Fear of liability is putting a stranglehold on common sense

By Toni Bowers


One of the most common questions I get from TechRepublic members is: “How do you deal with a mean co-worker or boss?” And if the reaction I get for the blogs I write about workplace bullying is an example, there are a disproportionate number of a-holes out there pulling down a check.

There is no excuse for bullying or obnoxiously mean behavior in the workplace (or anyplace else). I don’t care if the attitude comes out of arrogance or low self-esteem.

Why do people get away with this kind of behavior? Sometimes it’s because the offending employee offers the company some unique gain and the bosses just consciously ignore the behavior. I think that most of the time, however, people are just too afraid to deal with the issue.

At one company I worked for there was a manager who had a near mutiny on his hands with a staff that found it almost impossible to deal with him. One by one, his staff members went to this man’s boss to complain about him but nothing happened. The reason given? There was no high turnover in the department. In other words, if these employees hated the situation so badly why wasn’t everyone leaving in droves?

At another time and another company, there was a woman who headed up a centralized department. Pretty much every other department had to depend on her department in one way or another. But she was a double-whammy. Not only was she rude and condescending but she had the added bonus of utter incompetence. It was like she knocked back a fifth of Jack every morning before her breakfast of coffee and nails. So when she screwed up, which was pretty much constantly, and you tried to get things straight, you had to deal with the attitude. It was a serious drain on productivity.


And everyone, from the receptionist to the top office, knew this. When you complained about her, you’d hear a chuckle and then “Yeah, she’s a tough one to deal with.” It was like the Twilight Zone. And this went on for years. So, why was this allowed to happen?

Because I’ve seen one too many Lifetime movies, my first theory was that somewhere in a safety deposit box in a bank in Switzerland she had a cache of pictures of the CEO cross-dressing. But then after I got my hysterical, bad-movie suspicions under control, I gave some serious thought to other possibilities.

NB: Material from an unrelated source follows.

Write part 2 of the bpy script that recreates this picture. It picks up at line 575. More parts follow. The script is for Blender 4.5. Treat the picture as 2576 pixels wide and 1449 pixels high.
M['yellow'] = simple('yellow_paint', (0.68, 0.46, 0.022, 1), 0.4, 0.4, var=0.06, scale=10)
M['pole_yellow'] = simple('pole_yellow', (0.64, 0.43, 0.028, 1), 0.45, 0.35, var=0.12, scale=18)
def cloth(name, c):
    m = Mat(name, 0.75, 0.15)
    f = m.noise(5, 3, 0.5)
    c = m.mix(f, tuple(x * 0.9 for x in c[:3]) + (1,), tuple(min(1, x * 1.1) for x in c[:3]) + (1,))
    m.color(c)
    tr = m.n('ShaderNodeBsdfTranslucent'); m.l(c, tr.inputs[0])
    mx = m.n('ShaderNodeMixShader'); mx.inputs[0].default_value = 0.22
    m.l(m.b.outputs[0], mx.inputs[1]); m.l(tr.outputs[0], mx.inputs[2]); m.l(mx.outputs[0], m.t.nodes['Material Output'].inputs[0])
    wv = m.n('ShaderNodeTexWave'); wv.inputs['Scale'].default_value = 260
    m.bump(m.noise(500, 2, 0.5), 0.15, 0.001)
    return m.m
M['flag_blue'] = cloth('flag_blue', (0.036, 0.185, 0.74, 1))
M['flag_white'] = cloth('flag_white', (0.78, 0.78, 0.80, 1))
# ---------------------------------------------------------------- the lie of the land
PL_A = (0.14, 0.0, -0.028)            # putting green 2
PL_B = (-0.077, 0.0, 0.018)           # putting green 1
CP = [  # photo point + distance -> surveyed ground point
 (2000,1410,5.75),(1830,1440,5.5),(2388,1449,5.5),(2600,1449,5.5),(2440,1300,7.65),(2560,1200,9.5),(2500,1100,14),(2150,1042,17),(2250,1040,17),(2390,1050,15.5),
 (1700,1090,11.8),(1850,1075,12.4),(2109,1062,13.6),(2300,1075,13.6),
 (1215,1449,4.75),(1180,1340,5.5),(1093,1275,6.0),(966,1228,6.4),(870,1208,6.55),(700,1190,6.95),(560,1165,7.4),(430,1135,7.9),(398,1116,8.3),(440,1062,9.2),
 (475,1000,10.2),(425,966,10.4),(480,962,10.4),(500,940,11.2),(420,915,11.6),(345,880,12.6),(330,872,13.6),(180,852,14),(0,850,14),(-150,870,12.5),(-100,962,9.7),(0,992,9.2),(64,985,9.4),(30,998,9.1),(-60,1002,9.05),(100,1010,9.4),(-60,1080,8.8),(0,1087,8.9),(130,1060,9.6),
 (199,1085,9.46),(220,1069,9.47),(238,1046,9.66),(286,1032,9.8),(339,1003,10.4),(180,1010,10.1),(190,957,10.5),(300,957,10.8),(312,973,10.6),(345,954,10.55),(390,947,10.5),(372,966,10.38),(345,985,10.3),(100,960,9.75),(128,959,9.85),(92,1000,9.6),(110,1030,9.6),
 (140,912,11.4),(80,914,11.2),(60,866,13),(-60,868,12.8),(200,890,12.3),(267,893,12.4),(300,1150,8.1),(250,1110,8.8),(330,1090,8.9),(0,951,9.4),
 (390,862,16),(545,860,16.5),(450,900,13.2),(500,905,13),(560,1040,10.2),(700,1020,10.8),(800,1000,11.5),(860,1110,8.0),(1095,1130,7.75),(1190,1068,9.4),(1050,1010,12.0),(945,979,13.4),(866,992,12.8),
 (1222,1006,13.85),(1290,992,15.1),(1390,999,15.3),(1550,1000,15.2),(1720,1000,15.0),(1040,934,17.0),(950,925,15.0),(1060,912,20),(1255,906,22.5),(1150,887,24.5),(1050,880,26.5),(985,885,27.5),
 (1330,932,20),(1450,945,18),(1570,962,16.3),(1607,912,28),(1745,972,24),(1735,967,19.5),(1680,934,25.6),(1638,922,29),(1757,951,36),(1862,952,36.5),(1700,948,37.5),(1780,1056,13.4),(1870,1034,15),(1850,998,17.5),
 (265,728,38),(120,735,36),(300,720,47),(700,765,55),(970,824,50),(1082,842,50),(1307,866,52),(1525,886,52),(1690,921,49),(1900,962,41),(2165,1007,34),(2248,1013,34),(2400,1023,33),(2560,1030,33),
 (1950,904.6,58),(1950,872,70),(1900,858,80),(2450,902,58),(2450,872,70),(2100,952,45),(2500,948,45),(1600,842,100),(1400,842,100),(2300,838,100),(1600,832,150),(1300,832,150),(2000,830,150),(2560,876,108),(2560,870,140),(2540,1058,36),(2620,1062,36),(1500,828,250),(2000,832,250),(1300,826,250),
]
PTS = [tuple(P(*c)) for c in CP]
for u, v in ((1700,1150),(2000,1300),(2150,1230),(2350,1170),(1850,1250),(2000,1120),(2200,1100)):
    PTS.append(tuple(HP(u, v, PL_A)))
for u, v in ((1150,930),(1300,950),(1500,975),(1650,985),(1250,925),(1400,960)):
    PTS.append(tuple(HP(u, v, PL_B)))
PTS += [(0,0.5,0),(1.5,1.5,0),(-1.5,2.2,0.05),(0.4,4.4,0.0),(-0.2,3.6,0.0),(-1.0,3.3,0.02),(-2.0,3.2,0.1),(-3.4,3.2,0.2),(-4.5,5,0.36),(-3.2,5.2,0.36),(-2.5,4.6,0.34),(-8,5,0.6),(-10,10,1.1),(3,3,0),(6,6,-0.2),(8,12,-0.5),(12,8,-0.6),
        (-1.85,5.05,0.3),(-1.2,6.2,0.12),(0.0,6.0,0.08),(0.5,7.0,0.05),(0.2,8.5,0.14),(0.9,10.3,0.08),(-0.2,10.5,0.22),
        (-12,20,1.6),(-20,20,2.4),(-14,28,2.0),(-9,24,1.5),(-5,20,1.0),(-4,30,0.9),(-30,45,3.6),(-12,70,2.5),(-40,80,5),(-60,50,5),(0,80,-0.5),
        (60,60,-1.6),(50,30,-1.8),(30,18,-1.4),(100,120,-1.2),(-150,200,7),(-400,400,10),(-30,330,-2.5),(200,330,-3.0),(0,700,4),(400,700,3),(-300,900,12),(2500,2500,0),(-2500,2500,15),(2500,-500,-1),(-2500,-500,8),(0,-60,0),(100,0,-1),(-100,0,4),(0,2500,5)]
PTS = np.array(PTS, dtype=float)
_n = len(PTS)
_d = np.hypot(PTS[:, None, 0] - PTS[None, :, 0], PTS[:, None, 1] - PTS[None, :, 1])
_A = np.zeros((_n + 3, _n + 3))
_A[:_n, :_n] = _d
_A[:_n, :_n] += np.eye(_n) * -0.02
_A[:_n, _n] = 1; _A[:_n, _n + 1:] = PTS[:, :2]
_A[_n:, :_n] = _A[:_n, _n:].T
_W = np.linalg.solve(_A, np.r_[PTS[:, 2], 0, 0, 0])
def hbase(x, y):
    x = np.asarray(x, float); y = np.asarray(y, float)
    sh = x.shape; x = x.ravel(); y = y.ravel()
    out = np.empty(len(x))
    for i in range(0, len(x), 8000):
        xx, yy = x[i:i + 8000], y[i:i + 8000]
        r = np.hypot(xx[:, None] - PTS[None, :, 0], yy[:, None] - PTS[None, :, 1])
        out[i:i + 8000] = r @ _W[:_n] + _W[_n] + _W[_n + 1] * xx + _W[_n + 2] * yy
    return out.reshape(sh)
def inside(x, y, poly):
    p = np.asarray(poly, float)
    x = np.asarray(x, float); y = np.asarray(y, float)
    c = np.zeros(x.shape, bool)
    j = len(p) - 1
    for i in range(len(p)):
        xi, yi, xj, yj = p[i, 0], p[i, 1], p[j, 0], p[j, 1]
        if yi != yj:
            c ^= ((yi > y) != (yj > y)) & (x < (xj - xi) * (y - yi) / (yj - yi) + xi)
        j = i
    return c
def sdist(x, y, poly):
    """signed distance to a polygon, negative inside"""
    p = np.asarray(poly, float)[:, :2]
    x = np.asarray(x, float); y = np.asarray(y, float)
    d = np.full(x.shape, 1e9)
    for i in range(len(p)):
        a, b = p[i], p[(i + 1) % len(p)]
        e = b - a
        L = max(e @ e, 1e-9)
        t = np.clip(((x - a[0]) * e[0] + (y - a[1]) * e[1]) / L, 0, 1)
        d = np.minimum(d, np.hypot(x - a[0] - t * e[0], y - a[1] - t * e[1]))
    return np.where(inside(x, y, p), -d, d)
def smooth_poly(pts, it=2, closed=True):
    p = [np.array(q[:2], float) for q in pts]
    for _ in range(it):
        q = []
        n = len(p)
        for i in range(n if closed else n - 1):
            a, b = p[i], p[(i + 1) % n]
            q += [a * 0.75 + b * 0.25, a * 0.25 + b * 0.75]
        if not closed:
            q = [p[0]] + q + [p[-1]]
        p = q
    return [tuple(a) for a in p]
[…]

I will concede that employees in another department don’t always see the real picture. Maybe this woman was so good at one part of her job that her bosses chose to ignore the parts she sucked at.

Maybe her bosses were genuinely afraid of her. If an employee is hell on wheels when you point out an error, you can imagine what she’d be like if you fired her. (That’s no excuse, though.)

Then I have to wonder whether this woman was allowed to carry on as she did because, well, she was a woman. The people she reported to were men. And I think that those guys were so afraid of doing anything remotely discriminatory, that they didn’t do anything at all. That’s unfortunate, but it’s understandable.

Sometimes the abundance of cautionary information can make you mistrust your own common sense. There has been such an abundance of information for business leaders about why you can’t fire someone; I just wish there were the same on why you can fire someone.